Vincent: Ready to grapple with PA ills
Published 7:55 am Friday, February 22, 2019
By Ken Stickney
Chuck Vincent took his mayoral campaign to The Port Arthur News’ Facebook Live program Thursday, saying his experience in private business and as a community activist would serve him well as mayor.
Vincent’s family moved from Louisiana’s Acadiana region to Jefferson County in 1923, when his grandfather, of Cajun French origin, sought better economic opportunity in the energy business here. Vincent said he himself lives in Port Acres next to the lot where his grandfather lived.
He and his wife have two children and four grandchildren.
Vincent said he has no experience in seeking political office but has served his community through emergency services — he operates a ham radio — as an appointed member of the police chief’s advisory board and through myriad community efforts based in Port Acres’ local churches.
A product of local schools — he graduated high school at the former Stephen F. Austin High — he received vocational job training through the school system. He has operated his own air-conditioner and refrigeration company for some 20 years.
Vincent appeared on Facebook Live in overalls, purposely selected, he said, to establish a link between himself and hardworking forbears who built Port Arthur and environs, he said.

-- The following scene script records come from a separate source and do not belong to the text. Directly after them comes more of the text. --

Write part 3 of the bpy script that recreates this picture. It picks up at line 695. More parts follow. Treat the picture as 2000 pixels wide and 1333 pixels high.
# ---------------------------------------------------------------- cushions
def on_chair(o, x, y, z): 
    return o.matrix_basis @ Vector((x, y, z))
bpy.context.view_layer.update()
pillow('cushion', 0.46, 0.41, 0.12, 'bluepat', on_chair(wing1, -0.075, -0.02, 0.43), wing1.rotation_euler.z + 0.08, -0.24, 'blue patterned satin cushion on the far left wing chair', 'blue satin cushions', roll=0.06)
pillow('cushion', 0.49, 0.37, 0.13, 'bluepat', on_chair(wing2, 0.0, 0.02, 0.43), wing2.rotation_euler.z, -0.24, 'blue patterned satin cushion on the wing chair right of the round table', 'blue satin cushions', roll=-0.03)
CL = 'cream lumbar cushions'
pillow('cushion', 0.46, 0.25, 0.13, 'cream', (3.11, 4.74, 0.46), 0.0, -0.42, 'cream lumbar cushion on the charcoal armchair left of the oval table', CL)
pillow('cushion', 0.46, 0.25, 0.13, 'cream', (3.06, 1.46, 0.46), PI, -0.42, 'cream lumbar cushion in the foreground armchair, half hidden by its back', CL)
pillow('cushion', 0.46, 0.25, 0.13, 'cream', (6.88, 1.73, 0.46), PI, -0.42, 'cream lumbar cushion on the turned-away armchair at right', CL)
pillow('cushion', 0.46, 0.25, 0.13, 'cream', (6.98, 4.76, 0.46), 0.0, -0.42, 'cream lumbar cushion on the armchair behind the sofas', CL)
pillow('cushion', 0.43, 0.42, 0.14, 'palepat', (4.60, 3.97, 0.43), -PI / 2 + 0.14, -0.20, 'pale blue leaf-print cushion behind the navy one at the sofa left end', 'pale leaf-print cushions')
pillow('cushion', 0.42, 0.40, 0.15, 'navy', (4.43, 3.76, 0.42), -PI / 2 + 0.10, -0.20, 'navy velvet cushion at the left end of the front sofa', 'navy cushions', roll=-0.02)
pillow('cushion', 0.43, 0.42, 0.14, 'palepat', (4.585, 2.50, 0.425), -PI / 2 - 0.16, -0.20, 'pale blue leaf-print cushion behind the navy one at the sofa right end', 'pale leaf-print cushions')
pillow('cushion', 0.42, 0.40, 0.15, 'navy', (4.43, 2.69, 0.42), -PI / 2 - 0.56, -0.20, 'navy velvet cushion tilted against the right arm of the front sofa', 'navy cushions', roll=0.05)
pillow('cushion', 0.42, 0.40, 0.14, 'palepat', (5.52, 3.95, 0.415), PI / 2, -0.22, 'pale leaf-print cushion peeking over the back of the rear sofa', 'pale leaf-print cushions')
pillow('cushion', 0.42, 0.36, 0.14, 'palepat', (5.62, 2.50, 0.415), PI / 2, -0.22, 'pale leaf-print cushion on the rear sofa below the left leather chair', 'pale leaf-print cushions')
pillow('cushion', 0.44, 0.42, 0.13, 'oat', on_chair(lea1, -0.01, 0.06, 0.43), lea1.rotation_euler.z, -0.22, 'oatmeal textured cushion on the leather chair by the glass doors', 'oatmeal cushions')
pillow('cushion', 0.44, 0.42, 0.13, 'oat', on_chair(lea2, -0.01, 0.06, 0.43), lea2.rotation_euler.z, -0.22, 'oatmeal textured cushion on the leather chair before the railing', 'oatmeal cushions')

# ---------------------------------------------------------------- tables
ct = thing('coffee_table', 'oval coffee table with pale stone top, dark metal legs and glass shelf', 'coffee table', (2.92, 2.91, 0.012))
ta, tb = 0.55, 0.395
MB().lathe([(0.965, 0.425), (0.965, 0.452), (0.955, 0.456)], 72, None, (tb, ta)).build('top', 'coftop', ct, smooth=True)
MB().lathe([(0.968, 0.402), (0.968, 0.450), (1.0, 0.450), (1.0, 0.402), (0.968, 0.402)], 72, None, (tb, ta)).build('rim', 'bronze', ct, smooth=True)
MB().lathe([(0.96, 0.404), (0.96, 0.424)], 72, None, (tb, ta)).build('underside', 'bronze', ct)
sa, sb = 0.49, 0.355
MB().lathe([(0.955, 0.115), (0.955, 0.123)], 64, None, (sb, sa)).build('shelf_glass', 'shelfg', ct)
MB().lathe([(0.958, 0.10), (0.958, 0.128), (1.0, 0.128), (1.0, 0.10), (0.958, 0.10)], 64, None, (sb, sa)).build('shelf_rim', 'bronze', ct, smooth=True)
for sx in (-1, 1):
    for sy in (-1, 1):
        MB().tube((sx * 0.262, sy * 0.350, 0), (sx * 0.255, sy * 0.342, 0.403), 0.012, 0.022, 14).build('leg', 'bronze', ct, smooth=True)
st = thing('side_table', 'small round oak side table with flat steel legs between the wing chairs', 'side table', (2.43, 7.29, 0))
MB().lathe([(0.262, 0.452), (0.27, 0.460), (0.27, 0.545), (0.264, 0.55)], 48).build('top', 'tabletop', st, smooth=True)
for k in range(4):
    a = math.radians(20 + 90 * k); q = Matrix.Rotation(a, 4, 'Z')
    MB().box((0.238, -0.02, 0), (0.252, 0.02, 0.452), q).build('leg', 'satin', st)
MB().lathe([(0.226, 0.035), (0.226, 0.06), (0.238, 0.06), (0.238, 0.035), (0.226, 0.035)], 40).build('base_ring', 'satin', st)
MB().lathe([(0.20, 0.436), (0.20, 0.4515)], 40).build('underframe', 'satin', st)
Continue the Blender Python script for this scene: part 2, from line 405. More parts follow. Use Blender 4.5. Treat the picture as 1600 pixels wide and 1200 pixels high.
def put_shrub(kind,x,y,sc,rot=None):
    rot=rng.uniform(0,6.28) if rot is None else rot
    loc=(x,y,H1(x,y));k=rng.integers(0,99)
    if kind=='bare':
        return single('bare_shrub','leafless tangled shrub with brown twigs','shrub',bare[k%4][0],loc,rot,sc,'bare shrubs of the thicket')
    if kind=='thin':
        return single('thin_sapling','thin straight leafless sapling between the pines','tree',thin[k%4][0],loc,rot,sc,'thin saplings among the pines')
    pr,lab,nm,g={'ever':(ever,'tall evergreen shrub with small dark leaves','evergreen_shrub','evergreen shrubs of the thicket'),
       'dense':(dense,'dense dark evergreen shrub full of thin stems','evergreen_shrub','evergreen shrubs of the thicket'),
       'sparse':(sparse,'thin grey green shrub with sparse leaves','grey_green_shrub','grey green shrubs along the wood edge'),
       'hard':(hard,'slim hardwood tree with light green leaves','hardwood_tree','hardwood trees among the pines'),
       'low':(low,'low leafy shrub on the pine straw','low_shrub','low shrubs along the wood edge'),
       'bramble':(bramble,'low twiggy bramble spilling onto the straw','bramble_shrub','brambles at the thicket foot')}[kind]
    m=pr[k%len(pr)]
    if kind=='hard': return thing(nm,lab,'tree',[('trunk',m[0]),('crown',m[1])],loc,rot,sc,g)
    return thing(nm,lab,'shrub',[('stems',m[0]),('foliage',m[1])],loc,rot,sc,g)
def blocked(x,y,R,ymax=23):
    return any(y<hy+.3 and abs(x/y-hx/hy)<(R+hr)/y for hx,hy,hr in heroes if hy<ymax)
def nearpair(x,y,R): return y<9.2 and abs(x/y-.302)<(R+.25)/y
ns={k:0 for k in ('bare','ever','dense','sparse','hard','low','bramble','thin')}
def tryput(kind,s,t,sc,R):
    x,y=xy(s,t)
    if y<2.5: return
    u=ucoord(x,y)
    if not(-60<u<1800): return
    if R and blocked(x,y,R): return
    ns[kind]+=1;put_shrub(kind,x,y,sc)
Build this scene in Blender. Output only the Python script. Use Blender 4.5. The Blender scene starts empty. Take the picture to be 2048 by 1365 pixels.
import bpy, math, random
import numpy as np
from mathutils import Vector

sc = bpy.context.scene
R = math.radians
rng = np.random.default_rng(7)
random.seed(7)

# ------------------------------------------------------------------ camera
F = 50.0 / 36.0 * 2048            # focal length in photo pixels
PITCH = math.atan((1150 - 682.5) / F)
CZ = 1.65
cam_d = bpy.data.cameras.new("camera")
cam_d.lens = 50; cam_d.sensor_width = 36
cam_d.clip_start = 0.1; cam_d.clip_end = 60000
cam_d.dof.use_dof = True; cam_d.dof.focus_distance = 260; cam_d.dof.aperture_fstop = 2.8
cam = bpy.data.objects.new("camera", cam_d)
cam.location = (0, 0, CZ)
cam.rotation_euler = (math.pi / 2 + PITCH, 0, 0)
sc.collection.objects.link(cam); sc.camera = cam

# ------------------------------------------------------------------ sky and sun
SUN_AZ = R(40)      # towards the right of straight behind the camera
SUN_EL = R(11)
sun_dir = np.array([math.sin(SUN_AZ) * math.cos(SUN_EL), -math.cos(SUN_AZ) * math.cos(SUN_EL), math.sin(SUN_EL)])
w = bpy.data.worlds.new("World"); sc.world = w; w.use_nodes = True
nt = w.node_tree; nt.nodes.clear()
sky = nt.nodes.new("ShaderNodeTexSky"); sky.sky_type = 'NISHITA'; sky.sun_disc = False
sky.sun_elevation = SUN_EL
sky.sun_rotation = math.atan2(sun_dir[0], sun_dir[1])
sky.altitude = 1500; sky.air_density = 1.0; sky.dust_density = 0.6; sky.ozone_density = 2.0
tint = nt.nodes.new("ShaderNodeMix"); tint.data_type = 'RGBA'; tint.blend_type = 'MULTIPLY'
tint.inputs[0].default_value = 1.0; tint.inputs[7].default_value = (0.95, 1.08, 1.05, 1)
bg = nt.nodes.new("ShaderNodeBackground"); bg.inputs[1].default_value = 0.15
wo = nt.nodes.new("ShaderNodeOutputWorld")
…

“The city of Port Arthur was built by great men who dressed like this,” he said, adding that a mayor “with a suit and a tie” would not be able to do the sort of hands-on work he expects to do as mayor. That includes climbing into clogged ditches to seek the source of drainage problems.
He said addressing drainage ills in Port Arthur should be the city’s main thrust in infrastructure repair. You can’t fix the roads first, he said, because flooding from inadequate ditches would damage even repaired roads.
Vincent said he’s grappled with such infrastructure issues in Port Acres for years, usually without satisfactory answers from City Hall. He said he recognized similar anguish among residents of Sabine Pass, where he attended a community meeting there two weeks ago and where residents lamented unsatisfactory service from City Hall.
“I was not satisfied,” he said about events that night, when city officials and two City Council members made a presentation about flooding and road damages there.
He said city leaders “brought beautiful maps” and suggested that many projects had already been “checked off” a list. That, Vincent said, seemed familiar: City leaders have made similar responses to Port Acres residents when they complained about a lack of city services.
“I see changes coming and going,” he said. “It’s not adequate enough. I can understand the frustration.
“We need changes on the council,” he said. “We need to come together, to work together, or nothing will change.”
In fact, he said, Port Arthur is diverse and needs someone who can reach across demographic lines to connect with others. He identifies as a Cajun, he said; his son married someone of Vietnamese descent; their children are Asian Americans and he has learned to appreciate other cultures.
While he has no political experience, he said, his business experience has taught him to deal with a customer base, to listen to customer problems and to seek solutions.
“That can be challenging sometimes,” he said. Sometimes, he said, the theoretical solutions don’t work out in real life.
Although City Hall has worked hard to revitalize the downtown area, especially with new housing, Vincent seemed unimpressed. He said investing in homes near the refinery and near other, dilapidated homes was a poor approach. He said he would urge first getting rid of ramshackle housing and other buildings in the core city before seeking to rebuild downtown and Port Arthur’s West Side.
“Take down the blight,” he said, “otherwise it will be the same.”